Wall Street Ditutup Menguat Jelang The Fed Pangkas Suku Bunga
Wall Street ditutup variatif cenderung menguat pada perdagangan Senin (16/9) waktu setempat.
IDXChannel - Wall Street ditutup variatif cenderung menguat pada perdagangan Senin (16/9) waktu setempat.
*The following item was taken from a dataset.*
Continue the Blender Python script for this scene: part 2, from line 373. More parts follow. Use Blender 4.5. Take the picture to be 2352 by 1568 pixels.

Pelaku pasar bersiap menghadapi keputusan The Fed pekan ini.
Dow Jones Industrial Average (.DJI) naik 228,30 poin atau 0,55 persen menjadi 41.622,08, S&P 500 (.SPX) menguat 7,07 poin atau 0,13 persen menjadi 5.633,09. Sementara Nasdaq Composite (.IXIC) turun 91,85 poin atau 0,52 persen ke 17.592,13.
Investor menilai The Fed berpotensi memangkas suku bunga besar-besaran pada pekan ini, sehingga menyebabkan penurunan pada saham-saham teknologi raksasa.
Saham Apple terpangkas 2,78 persen setelah seorang analis di TF International Securities mengatakan permintaan untuk model iPhone 16 terbarunya lebih rendah dari yang diharapkan.
Pun dengan saham produsen chip Nvidia turun 1,95 persen karena kekhawatiran permintaan, dan saham Micron Tech jatuh 4,43 persen.
Investor bersiap untuk dimulainya siklus pemotongan suku bunga The Fed. Menjelang keputusan Fed, para ahli strategi dari Morgan Stanley hingga Goldman Sachs Group Inc. dan JPMorgan Chase & Co mengatakan, besarnya pemangkasan tersebut kurang relevan bagi saham dibandingkan kesehatan ekonomi AS.
"Kami akan mengalami semacam pemotongan suku bunga minggu ini tanpa adanya bencana alam," kata Callie Cox dari Ritholtz Wealth Management, dikutip dari Bloomberg, Selasa (17/9) waktu Jakarta.
"Dampak ekonomi dari satu kali pemotongan suku bunga, terlepas dari apakah itu 25 atau 50 basis poin, kemungkinan tidak akan signifikan. Jalur dan tingkat pemotongan selama satu tahun ke depan atau lebih adalah yang paling penting," kata dia.
Likuiditas dan kondisi ekonomi akan menentukan reaksi pasar saham terhadap pemotongan suku bunga, menurut para ahli strategi JPMorgan Chase & Co yang dipimpin oleh Mislav Matejka.
Mereka merekomendasikan untuk tetap bersikap defensif dan mengharapkan saham-saham berkapitalisasi kecil untuk mendapatkan keuntungan dari penurunan imbal hasil obligasi yang berkelanjutan.
"Jika lapangan kerja menguat, serangkaian pengurangan 25 basis poin hingga pertengahan 2025 dapat lebih menopang valuasi saham," katanya.